## Instructions to follow
Emit the exact text of every line from the line with "Write a Blender" to the line with "vs = scene.view_settings;", both ends included. No other output is expected.

## Raw data
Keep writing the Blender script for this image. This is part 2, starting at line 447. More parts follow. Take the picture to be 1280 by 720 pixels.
--
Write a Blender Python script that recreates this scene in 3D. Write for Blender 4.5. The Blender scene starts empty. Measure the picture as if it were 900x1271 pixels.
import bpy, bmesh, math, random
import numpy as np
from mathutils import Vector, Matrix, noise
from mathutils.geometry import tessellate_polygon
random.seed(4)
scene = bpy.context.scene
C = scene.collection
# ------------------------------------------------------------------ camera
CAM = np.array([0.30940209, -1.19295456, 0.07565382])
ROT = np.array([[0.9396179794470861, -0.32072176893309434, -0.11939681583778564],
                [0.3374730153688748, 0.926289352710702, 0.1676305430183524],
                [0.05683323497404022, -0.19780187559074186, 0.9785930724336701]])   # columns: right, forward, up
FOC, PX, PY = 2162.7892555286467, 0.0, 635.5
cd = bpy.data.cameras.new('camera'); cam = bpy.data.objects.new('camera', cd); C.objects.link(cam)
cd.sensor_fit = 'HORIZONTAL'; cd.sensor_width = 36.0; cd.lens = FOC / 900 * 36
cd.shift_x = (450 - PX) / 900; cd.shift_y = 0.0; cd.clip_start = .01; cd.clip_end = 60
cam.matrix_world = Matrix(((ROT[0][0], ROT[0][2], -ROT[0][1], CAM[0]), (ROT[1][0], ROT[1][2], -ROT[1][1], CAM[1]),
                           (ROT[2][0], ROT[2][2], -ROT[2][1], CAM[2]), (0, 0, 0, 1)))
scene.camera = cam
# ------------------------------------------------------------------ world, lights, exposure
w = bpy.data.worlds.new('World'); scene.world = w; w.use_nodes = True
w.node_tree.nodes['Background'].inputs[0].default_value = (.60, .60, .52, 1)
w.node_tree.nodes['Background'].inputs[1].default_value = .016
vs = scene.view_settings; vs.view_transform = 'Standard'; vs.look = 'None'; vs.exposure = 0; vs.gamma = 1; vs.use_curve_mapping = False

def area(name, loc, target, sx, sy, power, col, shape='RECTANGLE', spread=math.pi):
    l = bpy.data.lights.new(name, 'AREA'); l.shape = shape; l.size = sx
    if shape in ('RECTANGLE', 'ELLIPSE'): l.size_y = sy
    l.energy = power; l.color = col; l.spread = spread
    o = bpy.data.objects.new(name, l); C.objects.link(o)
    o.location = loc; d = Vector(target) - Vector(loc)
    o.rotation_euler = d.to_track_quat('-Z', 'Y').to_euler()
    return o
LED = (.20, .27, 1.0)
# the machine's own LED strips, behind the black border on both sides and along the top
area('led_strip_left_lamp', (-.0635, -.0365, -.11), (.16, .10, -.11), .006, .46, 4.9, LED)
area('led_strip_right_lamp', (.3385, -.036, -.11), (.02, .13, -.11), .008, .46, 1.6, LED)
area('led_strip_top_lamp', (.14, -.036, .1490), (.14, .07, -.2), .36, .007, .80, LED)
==
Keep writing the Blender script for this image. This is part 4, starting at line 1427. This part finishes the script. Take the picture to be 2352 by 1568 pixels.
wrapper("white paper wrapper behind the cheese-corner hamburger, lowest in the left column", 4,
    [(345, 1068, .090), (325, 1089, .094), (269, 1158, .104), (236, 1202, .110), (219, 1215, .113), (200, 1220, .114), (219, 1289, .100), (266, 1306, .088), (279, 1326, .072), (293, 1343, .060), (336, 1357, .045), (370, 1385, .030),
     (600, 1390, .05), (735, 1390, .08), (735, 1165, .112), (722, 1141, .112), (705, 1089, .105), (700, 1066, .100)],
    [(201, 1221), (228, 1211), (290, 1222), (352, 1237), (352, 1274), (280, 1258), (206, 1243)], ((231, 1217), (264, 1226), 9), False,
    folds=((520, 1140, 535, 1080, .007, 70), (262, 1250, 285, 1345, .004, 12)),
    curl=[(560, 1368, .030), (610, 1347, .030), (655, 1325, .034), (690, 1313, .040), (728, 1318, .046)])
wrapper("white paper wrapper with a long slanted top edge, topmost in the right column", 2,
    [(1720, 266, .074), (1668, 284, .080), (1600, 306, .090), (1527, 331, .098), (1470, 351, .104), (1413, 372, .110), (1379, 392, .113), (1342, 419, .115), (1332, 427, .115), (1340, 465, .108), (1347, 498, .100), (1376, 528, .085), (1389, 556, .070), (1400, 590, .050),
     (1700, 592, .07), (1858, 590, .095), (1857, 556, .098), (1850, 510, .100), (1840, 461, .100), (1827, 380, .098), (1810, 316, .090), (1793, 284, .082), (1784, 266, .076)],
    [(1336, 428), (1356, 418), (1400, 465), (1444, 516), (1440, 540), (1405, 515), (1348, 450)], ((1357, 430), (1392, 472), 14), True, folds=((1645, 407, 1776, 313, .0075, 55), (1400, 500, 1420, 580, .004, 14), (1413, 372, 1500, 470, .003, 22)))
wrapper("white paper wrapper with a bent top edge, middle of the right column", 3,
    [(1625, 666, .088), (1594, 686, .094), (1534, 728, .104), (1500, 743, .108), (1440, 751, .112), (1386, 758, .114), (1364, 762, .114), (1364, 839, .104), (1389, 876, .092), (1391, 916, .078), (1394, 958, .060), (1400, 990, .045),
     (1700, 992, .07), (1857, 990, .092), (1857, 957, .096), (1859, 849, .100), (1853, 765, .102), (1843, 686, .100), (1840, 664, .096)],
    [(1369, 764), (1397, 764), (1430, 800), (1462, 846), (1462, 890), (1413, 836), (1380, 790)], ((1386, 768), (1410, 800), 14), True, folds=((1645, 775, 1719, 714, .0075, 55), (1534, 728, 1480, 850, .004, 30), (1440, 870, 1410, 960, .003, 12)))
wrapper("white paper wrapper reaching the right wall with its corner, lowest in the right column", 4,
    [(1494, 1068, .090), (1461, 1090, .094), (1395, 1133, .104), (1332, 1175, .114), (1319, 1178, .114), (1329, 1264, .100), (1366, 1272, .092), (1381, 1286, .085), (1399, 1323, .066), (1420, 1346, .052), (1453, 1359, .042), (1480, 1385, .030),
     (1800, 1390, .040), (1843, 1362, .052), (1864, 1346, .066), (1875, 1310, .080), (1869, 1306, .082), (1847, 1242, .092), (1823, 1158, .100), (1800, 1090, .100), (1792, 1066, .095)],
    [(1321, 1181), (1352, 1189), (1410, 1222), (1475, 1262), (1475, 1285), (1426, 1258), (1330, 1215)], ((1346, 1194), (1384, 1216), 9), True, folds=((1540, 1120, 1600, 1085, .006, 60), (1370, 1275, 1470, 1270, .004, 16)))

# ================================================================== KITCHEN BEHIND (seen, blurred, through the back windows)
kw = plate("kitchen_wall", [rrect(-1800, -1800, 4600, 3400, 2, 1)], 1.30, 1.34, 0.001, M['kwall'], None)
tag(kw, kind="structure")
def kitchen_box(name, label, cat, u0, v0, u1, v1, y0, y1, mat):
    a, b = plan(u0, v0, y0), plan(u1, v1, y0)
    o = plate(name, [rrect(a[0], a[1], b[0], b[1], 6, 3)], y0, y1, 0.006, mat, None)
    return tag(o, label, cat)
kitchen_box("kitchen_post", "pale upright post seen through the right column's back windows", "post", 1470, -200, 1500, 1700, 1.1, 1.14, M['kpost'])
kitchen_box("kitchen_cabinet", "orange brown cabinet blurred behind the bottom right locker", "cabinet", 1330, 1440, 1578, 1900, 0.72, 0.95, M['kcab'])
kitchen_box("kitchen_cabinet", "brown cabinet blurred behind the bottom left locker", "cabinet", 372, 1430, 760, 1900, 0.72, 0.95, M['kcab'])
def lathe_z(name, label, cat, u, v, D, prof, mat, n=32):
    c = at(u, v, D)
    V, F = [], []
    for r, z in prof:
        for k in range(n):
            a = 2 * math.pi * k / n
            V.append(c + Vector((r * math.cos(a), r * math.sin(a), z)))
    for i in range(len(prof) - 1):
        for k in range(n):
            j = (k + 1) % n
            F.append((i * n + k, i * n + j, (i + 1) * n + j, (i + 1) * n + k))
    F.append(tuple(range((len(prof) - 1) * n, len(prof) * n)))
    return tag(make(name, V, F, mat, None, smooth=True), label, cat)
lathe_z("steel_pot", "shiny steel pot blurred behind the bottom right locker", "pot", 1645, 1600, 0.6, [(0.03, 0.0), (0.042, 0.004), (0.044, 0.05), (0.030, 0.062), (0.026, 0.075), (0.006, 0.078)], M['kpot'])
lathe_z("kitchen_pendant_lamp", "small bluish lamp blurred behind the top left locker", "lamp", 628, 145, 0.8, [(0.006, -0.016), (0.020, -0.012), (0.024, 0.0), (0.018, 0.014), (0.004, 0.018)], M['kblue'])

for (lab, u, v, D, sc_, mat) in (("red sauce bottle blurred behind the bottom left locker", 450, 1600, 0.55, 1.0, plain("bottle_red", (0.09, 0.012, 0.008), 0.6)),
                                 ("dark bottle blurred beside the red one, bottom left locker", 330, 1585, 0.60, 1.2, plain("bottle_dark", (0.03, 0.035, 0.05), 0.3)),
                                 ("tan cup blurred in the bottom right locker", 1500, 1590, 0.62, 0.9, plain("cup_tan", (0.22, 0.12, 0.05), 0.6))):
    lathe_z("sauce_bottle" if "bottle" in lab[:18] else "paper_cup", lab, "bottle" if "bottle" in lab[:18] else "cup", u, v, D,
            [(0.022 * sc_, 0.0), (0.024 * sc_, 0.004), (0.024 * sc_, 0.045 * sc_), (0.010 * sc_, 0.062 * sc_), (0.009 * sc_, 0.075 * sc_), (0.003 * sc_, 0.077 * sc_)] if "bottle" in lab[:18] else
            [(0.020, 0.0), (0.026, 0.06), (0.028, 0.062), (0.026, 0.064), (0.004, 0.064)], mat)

## Written solution
Write a Blender Python script that recreates this scene in 3D. Write for Blender 4.5. The Blender scene starts empty. Measure the picture as if it were 900x1271 pixels.
import bpy, bmesh, math, random
import numpy as np
from mathutils import Vector, Matrix, noise
from mathutils.geometry import tessellate_polygon
random.seed(4)
scene = bpy.context.scene
C = scene.collection
# ------------------------------------------------------------------ camera
CAM = np.array([0.30940209, -1.19295456, 0.07565382])
ROT = np.array([[0.9396179794470861, -0.32072176893309434, -0.11939681583778564],
                [0.3374730153688748, 0.926289352710702, 0.1676305430183524],
                [0.05683323497404022, -0.19780187559074186, 0.9785930724336701]])   # columns: right, forward, up
FOC, PX, PY = 2162.7892555286467, 0.0, 635.5
cd = bpy.data.cameras.new('camera'); cam = bpy.data.objects.new('camera', cd); C.objects.link(cam)
cd.sensor_fit = 'HORIZONTAL'; cd.sensor_width = 36.0; cd.lens = FOC / 900 * 36
cd.shift_x = (450 - PX) / 900; cd.shift_y = 0.0; cd.clip_start = .01; cd.clip_end = 60
cam.matrix_world = Matrix(((ROT[0][0], ROT[0][2], -ROT[0][1], CAM[0]), (ROT[1][0], ROT[1][2], -ROT[1][1], CAM[1]),
                           (ROT[2][0], ROT[2][2], -ROT[2][1], CAM[2]), (0, 0, 0, 1)))
scene.camera = cam
# ------------------------------------------------------------------ world, lights, exposure
w = bpy.data.worlds.new('World'); scene.world = w; w.use_nodes = True
w.node_tree.nodes['Background'].inputs[0].default_value = (.60, .60, .52, 1)
w.node_tree.nodes['Background'].inputs[1].default_value = .016
vs = scene.view_settings; vs.view_transform = 'Standard'; vs.look = 'None'; vs.exposure = 0; vs.gamma = 1; vs.use_curve_mapping = False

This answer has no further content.